• **Task directions**: Scan the records for the word "Python". Copy each line that includes it.

• **Supplied information**:
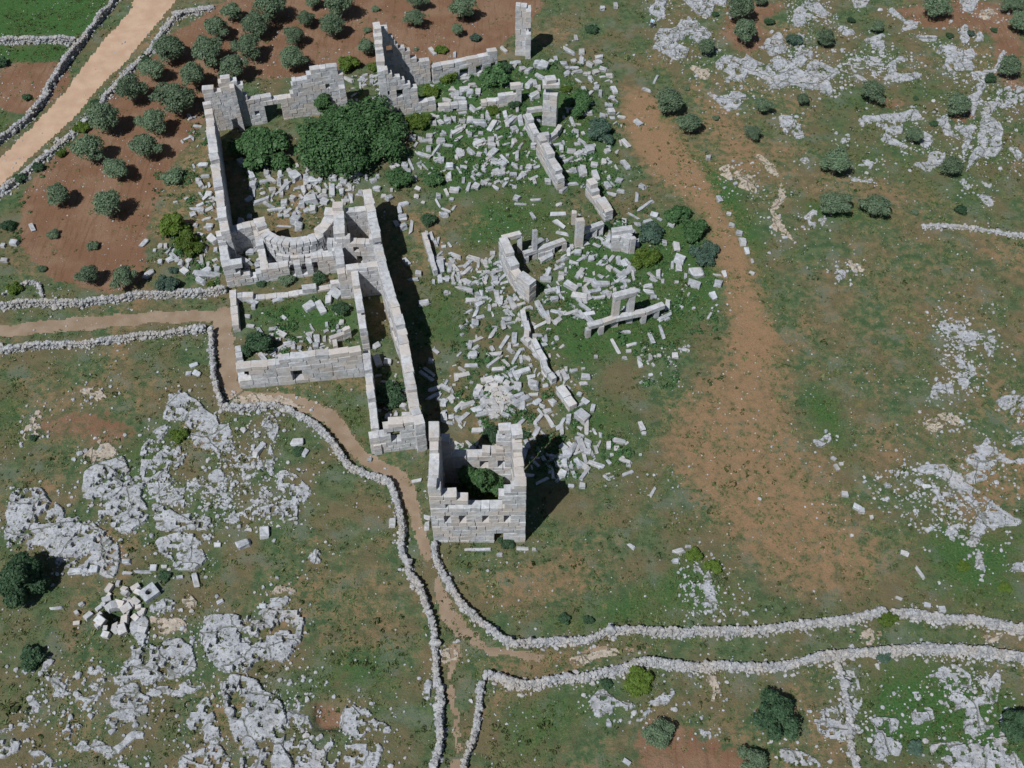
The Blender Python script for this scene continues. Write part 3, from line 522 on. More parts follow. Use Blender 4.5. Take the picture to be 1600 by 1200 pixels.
* * *
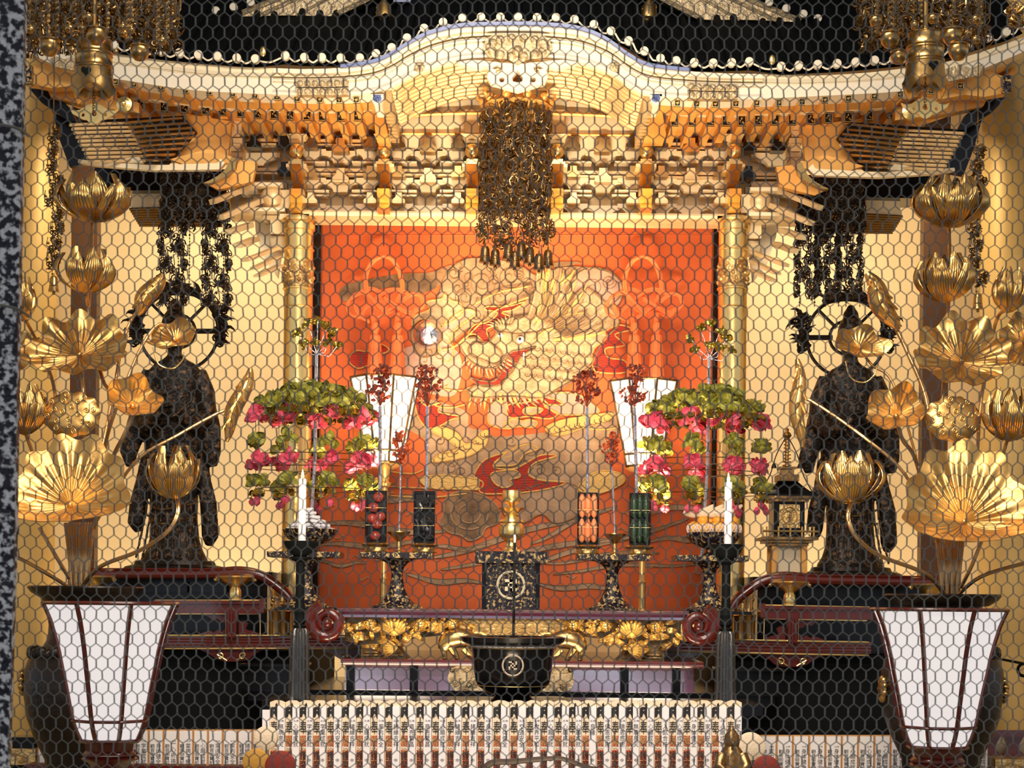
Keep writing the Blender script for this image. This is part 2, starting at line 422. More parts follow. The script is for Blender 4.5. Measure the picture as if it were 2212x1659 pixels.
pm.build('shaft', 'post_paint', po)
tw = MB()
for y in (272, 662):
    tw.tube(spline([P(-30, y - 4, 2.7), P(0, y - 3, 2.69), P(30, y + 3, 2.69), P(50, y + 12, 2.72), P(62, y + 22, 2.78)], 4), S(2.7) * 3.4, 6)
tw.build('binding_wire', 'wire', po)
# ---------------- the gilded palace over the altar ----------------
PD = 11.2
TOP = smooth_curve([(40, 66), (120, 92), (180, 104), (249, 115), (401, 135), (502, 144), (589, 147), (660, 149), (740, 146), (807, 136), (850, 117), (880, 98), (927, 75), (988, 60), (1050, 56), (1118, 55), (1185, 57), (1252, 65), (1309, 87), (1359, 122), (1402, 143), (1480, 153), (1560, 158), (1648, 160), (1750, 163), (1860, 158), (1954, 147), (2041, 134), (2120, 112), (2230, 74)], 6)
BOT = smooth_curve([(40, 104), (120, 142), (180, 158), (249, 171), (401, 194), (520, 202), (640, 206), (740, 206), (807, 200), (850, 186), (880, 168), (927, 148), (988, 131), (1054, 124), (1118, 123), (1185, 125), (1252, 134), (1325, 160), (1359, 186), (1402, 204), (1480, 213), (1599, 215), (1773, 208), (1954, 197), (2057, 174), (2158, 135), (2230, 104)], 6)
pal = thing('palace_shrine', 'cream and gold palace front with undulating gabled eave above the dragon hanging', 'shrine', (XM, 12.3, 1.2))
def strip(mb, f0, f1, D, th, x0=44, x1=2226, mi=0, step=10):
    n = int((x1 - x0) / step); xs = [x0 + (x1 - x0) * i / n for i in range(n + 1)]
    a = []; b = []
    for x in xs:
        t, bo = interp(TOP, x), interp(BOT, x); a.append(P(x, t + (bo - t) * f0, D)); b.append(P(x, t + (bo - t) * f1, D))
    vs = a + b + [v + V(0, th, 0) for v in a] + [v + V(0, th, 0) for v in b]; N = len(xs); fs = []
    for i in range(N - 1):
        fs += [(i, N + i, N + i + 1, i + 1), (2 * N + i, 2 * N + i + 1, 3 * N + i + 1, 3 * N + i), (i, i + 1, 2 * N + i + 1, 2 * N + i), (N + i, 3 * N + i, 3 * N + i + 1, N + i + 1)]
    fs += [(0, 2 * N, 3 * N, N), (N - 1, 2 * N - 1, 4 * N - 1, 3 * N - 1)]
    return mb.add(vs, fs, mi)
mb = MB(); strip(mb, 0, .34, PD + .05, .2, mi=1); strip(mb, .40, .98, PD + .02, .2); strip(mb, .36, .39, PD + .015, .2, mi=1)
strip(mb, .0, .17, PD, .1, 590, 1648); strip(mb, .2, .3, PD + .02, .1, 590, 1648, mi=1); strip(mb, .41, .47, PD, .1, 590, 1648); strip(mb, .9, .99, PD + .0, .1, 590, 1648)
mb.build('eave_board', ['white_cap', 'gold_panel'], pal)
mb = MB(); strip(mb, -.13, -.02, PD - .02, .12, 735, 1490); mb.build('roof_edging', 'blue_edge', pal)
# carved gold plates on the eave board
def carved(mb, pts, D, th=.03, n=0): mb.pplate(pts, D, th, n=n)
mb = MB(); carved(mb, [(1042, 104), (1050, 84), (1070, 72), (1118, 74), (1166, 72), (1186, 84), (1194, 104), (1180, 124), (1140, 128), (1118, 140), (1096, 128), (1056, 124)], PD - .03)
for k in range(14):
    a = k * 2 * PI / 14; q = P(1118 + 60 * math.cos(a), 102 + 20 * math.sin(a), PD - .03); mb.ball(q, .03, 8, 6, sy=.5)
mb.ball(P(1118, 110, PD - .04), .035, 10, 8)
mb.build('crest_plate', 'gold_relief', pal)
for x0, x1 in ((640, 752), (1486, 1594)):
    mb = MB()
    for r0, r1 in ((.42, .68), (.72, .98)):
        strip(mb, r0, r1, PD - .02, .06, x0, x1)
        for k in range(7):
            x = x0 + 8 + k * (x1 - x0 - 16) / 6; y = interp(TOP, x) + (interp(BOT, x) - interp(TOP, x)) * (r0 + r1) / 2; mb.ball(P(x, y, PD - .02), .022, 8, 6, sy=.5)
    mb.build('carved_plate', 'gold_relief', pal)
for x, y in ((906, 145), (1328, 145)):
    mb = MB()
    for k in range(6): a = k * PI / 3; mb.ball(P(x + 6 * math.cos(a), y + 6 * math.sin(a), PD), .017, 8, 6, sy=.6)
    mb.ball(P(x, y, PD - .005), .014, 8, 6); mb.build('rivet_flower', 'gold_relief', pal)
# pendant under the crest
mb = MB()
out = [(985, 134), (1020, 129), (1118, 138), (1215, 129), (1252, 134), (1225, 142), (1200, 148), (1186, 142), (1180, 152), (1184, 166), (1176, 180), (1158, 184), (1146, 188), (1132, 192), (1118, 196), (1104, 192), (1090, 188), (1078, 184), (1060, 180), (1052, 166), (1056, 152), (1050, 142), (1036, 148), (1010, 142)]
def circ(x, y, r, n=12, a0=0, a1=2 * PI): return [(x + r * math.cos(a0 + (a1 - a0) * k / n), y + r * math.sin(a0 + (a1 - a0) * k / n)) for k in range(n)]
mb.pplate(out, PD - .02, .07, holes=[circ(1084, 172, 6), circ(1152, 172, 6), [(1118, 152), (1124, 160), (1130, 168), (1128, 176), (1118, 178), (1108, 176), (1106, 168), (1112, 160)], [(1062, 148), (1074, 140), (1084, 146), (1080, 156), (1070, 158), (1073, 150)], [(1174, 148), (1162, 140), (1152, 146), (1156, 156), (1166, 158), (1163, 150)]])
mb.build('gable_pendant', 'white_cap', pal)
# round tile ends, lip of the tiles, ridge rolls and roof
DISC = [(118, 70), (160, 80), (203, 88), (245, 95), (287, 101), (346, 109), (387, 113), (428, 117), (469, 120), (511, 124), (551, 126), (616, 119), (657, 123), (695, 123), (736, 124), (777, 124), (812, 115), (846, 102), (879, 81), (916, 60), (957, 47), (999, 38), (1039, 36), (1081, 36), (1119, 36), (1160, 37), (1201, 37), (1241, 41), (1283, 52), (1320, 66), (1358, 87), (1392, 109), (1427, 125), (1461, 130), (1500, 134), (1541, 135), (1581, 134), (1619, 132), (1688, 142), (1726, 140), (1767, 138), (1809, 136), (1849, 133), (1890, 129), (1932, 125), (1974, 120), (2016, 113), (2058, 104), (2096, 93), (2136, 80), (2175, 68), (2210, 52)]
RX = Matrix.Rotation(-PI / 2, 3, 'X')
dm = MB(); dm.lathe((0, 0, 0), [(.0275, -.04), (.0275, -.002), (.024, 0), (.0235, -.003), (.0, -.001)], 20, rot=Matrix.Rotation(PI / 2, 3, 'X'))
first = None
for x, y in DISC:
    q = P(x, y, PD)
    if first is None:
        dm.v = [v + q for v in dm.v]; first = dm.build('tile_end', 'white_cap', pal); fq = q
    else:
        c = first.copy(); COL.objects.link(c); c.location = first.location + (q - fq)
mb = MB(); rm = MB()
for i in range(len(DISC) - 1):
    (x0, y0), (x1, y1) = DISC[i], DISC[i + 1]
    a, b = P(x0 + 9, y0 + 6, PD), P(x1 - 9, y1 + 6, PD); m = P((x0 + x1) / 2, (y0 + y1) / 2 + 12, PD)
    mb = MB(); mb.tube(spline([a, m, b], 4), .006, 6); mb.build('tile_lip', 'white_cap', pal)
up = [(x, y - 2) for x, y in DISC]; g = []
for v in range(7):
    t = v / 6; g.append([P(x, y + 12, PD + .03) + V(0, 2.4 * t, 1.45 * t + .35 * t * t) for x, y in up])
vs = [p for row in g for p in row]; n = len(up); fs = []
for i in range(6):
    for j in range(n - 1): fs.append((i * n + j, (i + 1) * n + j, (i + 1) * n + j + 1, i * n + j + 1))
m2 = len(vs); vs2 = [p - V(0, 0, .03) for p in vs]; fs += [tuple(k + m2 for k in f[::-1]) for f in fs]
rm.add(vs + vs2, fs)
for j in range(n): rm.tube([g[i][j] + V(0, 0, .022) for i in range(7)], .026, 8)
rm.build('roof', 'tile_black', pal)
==
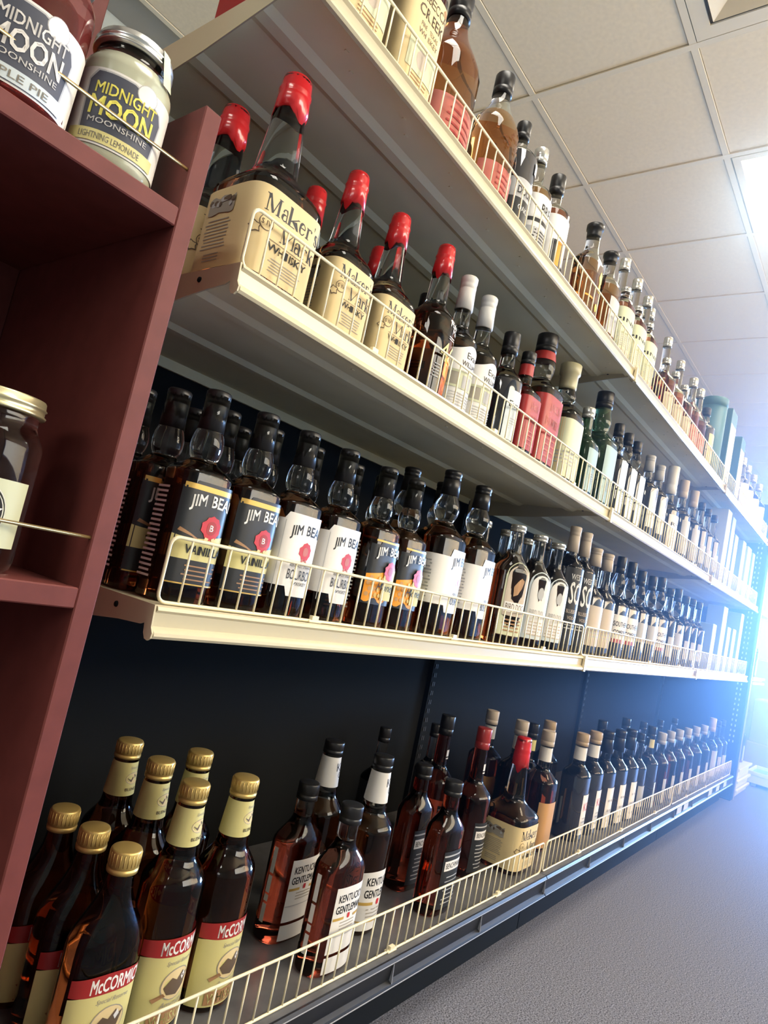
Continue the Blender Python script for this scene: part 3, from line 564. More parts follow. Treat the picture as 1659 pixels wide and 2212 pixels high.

• **Problem solution**:
The Blender Python script for this scene continues. Write part 3, from line 522 on. More parts follow. Use Blender 4.5. Take the picture to be 1600 by 1200 pixels.
Continue the Blender Python script for this scene: part 3, from line 564. More parts follow. Treat the picture as 1659 pixels wide and 2212 pixels high.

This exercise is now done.